Before you teach you should recognize your personal beliefs and theories and analyze what
their impact will be on your classroom practices. To discover and be able to explain how your
ideas and theories align with and affect your methodologies, strategies, procedures, and
interactions, which will in turn affect the success you and your students achieve. The following
information provides assistance for your reflection and analysis.

First, is a review summary of the social environment in a traditional classroom.
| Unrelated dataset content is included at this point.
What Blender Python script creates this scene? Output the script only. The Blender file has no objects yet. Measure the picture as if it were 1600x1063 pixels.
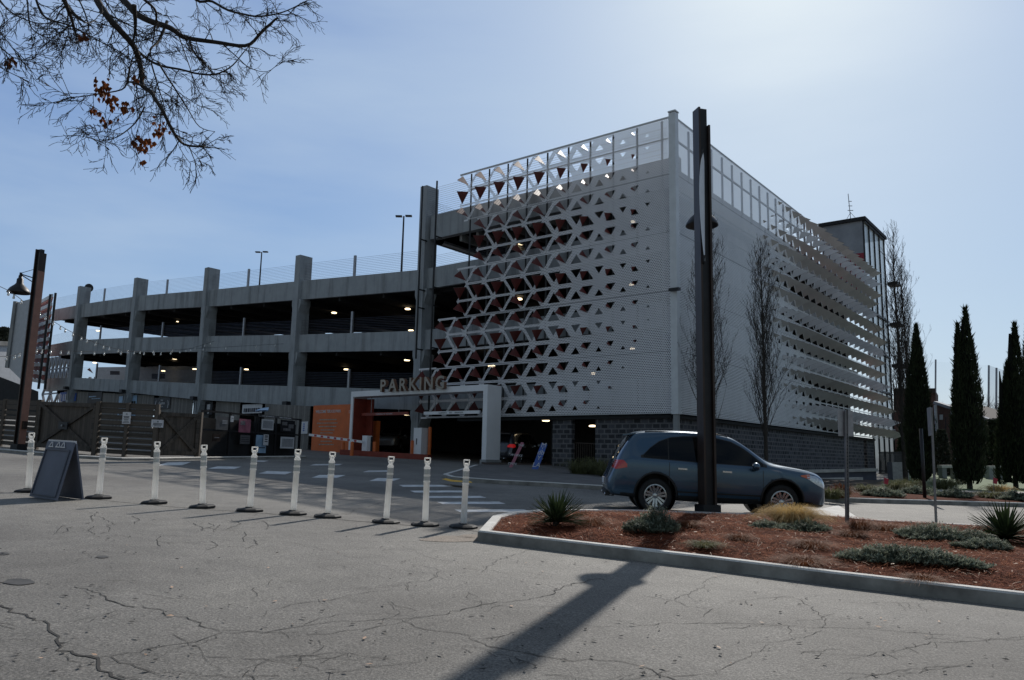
import bpy, bmesh, math, random
from mathutils import Vector, Matrix, noise
from mathutils.bvhtree import BVHTree
random.seed(7)
sc = bpy.context.scene
COL = sc.collection
R = math.radians
# ---------------------------------------------------------------- survey
# the camera stands at the world origin; the ground is a gently tilted plane
F, PITCH, ROLL = 1209.5, .1499, .0213
GA, GB, GC = -1.4705, -.0281, .0251
def G(x, y): return GA + GB*x + GC*y
def ray(px, py):
    u2, v2 = px-800., py-531.5
    u = u2*math.cos(ROLL)+v2*math.sin(ROLL); v = -u2*math.sin(ROLL)+v2*math.cos(ROLL)
    cp, sp = math.cos(PITCH), math.sin(PITCH)
    return Vector((u/F, cp+v/F*sp, sp-v/F*cp))
def gp(px, py, dz=0):                    # surveyed ground point seen at a photo position
    d = ray(px, py)
    s = (GA+dz)/(d.z-GB*d.x-GC*d.y)
    return d*s
def at(px, py, Y):                       # surveyed point at a known depth
    d = ray(px, py); return d*(Y/d.y)
def ztop(px, py, x, y):                  # height seen at py above plan point x,y
    d = ray(px, py); return d.z*math.hypot(x, y)/math.hypot(d.x, d.y)
CX, CY = 7.4888, 35.0
DL = Vector((-math.sin(.8994), math.cos(.8994), 0)); IL = Vector((math.cos(.8994), math.sin(.8994), 0))
DR = Vector((math.sin(.6701), math.cos(.6701), 0)); IR = Vector((-math.cos(.6701), math.sin(.6701), 0))
C0 = Vector((CX, CY, 0))
def FL(t, n, z): v = C0+DL*t+IL*n; return Vector((v.x, v.y, z))
def FR(t, n, z): v = C0+DR*t+IR*n; return Vector((v.x, v.y, z))
def PL(px, py, n=0.):                    # (t, z) on the west facade plane
    d = ray(px, py); o = C0+IL*n
    s = (o.x*IL.x+o.y*IL.y)/(d.x*IL.x+d.y*IL.y); p = d*s
    return (p.x-o.x)*DL.x+(p.y-o.y)*DL.y, p.z
def PR(px, py, n=0.):
    d = ray(px, py); o = C0+IR*n
    s = (o.x*IR.x+o.y*IR.y)/(d.x*IR.x+d.y*IR.y); p = d*s
    return (p.x-o.x)*DR.x+(p.y-o.y)*DR.y, p.z
ZT, ZB = 16.276, 2.127
# ---------------------------------------------------------------- materials
M = {}
def nm(name):
    m = bpy.data.materials.new(name); m.use_nodes = True
    nt = m.node_tree; b = nt.nodes['Principled BSDF']; M[name] = m
    return m, nt, b
def ramp(nt, stops, fac):
    r = nt.nodes.new('ShaderNodeValToRGB'); nt.links.new(fac, r.inputs[0])
    e = r.color_ramp.elements
    while len(e) < len(stops): e.new(.5)
    for i, (p, c) in enumerate(stops):
        e[i].position = p; e[i].color = (c[0], c[1], c[2], 1) if hasattr(c, '__len__') else (c, c, c, 1)
    return r.outputs[0]
def tex(nt, scale, detail=5, rough=.6, coord='Object', stretch=None, kind='ShaderNodeTexNoise'):
    tc = nt.nodes.new('ShaderNodeTexCoord'); o = tc.outputs[coord]
    if stretch:
        mp = nt.nodes.new('ShaderNodeMapping'); mp.inputs['Scale'].default_value = stretch
        nt.links.new(o, mp.inputs[0]); o = mp.outputs[0]
    n = nt.nodes.new(kind); n.inputs['Scale'].default_value = scale
    if kind == 'ShaderNodeTexNoise':
        n.inputs['Detail'].default_value = detail; n.inputs['Roughness'].default_value = rough
    nt.links.new(o, n.inputs['Vector']); return n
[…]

Traditional social classroom environment

The classroom is a unique social environment unlike most other social organizations. Below are
five attributes for all social environments with a description for each in a traditional classroom
environment. Notice how different they are from social environments such as: a group of
friends, a club, religious group, sports team, travel group, alumni group, and most other groups.

Goals

Learning is the main objective.

Outcomes of learning and procedures for achieving them are chosen before the group is
assembled.

There is little participation by the members of the group in the assessment and revision of goals
and methods of instruction.

Participants

Mandatory participation by students is enforced by law.
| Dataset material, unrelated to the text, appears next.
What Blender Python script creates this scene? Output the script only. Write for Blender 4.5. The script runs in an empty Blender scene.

Time of birth and place of residence determine school and class placements.

Members of the class have no control over the composition of the group.

Leadership

The leader is chosen without the participation or consent of the membership.

Law and custom, rather than group consensus, establish the prerogatives of the leader.
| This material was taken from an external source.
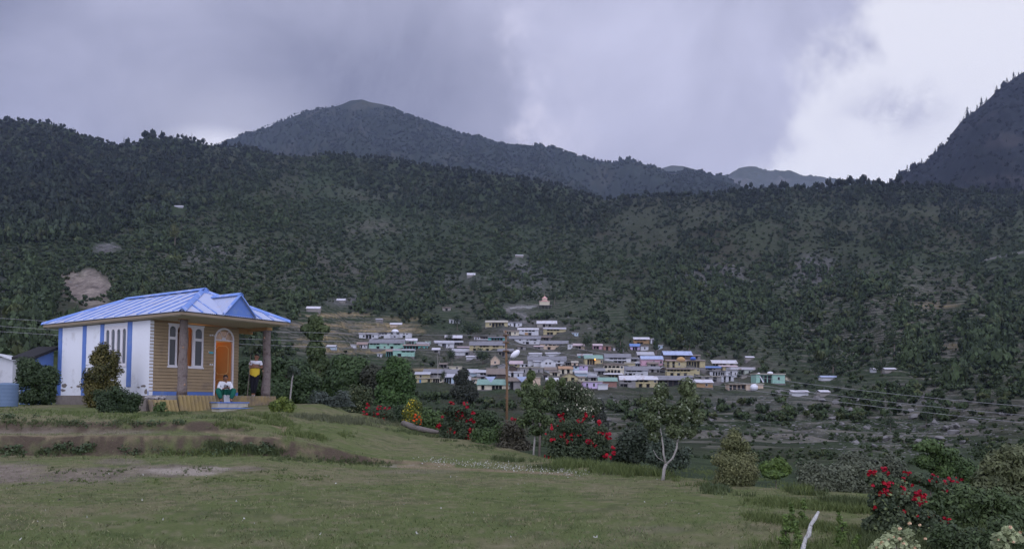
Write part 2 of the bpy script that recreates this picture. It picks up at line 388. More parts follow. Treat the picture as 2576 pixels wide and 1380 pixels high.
# garden colours
near = 1 - sst(FARM, .0, .5)
g1 = fbm(XX * .55, YY * .55, 101, 5, .6); g2 = fbm(XX * 3.1, YY * 3.1, 111, 4, .6); g3 = fbm(XX * .16, YY * .16, 121, 3)
G = np.zeros_like(C); G[:] = (.112, .136, .050)
G = mixc(G, sst(g1 + .6 * g2 + .3 * g3, -.25, .45) * .8, (.190, .168, .100))
g4 = fbm(XX * 5.5, YY * 9., 113, 3, .6)
G = mixc(G, sst(g4, .05, .6) * .5, (.21, .185, .12))
G = mixc(G, sst(g2 - .4 * g4, .0, .5) * .6, (.055, .080, .026))
dirt = blob(OX, OY, [(0, 1190, 170, 28, 1.1), (230, 1195, 130, 22, 1), (430, 1183, 150, 16, 1), (620, 1178, 60, 8, .8), (300, 1160, 60, 10, .8), (60, 1082, 160, 10, 1), (250, 1085, 150, 7, .8), (2000, 1360, 60, 20, .6), (1650, 1330, 90, 10, .4), (1050, 1185, 120, 6, .5), (1560, 1190, 60, 5, .6)], .95 * g2 + .7 * g4 + .6 * g1)
G = mixc(G, dirt * .85, (.190, .158, .128))
G = G * (1 + .45 * g4 * dirt)[..., None]
pale = blob(OX, OY, [(430, 1183, 90, 9, 1.1), (500, 1190, 60, 7, 1), (1010, 1172, 60, 4, .7), (540, 1178, 40, 5, 1)], .9 * g2 + 1.1 * g4 + .2)
G = mixc(G, pale, (.29, .255, .21))
def gpath(pts, wd):
    return np.clip(segmask(pts, wd) - .5 * sst(g2, 0, .6), 0, 1)
pm = np.maximum.reduce([gpath([(-40, 1099), (300, 1098), (560, 1103), (700, 1121), (860, 1146), (960, 1158), (1140, 1170)], 4.5), gpath([(430, 1068), (560, 1088), (660, 1105), (700, 1100), (722, 1080), (690, 1066)], 5), gpath([(1000, 1172), (1250, 1183), (1440, 1193)], 3)])
G = mixc(G, pm * .9, (.225, .180, .115))
sy = np.gradient(ZZ, axis=0) / np.gradient(YY, axis=0)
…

Freedom of expression and movement are controlled by the leader.

Relationships

What the class can and cannot do is often determined by those who preceded and will follow
them.

Membership in other groups may exert strong pressures to accept or reject classroom norms.

Other groups often carefully scrutinize the work of students and their teachers.

Points of Interest

Most social groups select leaders. Members may choose to participate and the degree of
participation. If individual members do not agree with the group, they may leave.

If a majority of the members do not approve of the leader’s role, they elect a new leader.

The teacher is the appointed leader of the class, or a social group, and derives authority from
this appointment as teacher.

The power of leaders depend on how they interact with students. Leadership power derives
from five sources of power illustrated on this Classroom leader power model and chart

J. W. Getzels and H. A. Thelen summarized the social environment of the classroom in The
Classroom Group as a Unique Social System. The 56th yearbook - The Dynamics of
Instructional Groups: Part II (pp. 53-82), Chicago: National Society for the Study of Education.

Possible goal categories to consider for educational social environments

Interact and work with students in ways that respond to and meet their diverse needs (social,
academic, physical, emotional):

Diversity

Equality

Teaching

Learning

Interacts in culturally diverse classroom to create certain culturally responsive social curricula

Manage your professional lives each day

Negotiate your classroom social curriculum with your students. Attain classroom flow in
learning. Manage conflict.

Culturally responsive teachers must: Avoid long-standing traditional, subject-centered, top-down,


and non-negotiable ways of working with students and create new ways of interacting with
students to develop shared visions through mediation and negation that motivate students to
take risks and seek empowerment from learning and become an ethical person and self learner.

Positive Communication & Instructional Strategies for teachers & students

Teachers

Validate students’ opinions

Create an equitable climate

Avoid segregation in the classroom

Find legitimate multicultural materials that are bias-free Involve the students’ parents in the
learning process

Use community resources

Keep expectations for each student reasonable but challenging

Teach students that differences are not deficiencies

Enable students to use their own cultural resources and the cultural resources of others

Encourage students to take academic risk


View yourself as one of the learners

Deal with controversial topics objectively

Use academic, socio-political, cultural and interpersonal conflicts to teach conflict resolution

Serve as a guide to your students, not a boss

Include all your students in legitimately practicing democracy in your classroom

Develop and Use Mindful Labels

Students

Are actively involved

Can achieve their goals

Are comfortable working with all types of people and using other cultural practices

Cultures are validated

See role models form their cultures on a daily basis

Know the school belongs to everyone

Believe they can learn See their own and other’s differences as positive and not negative or
stifling

Believe that all kinds of knowledge is values and personal “stories” are told

Do not fear failure – but view knowledge acquisition as a worthwhile risk

See the life-long learning process modeled by the teacher

Look at situations not people-taking the time to arrive at reasonable decisions

Learn to resolve conflicts using proven strategies and mediation

Are empowered to make decisions about their own life and learning

Validate the power of self-determination and self-definition

Students are advantaged by their traits and characteristics, not held back or miseducated.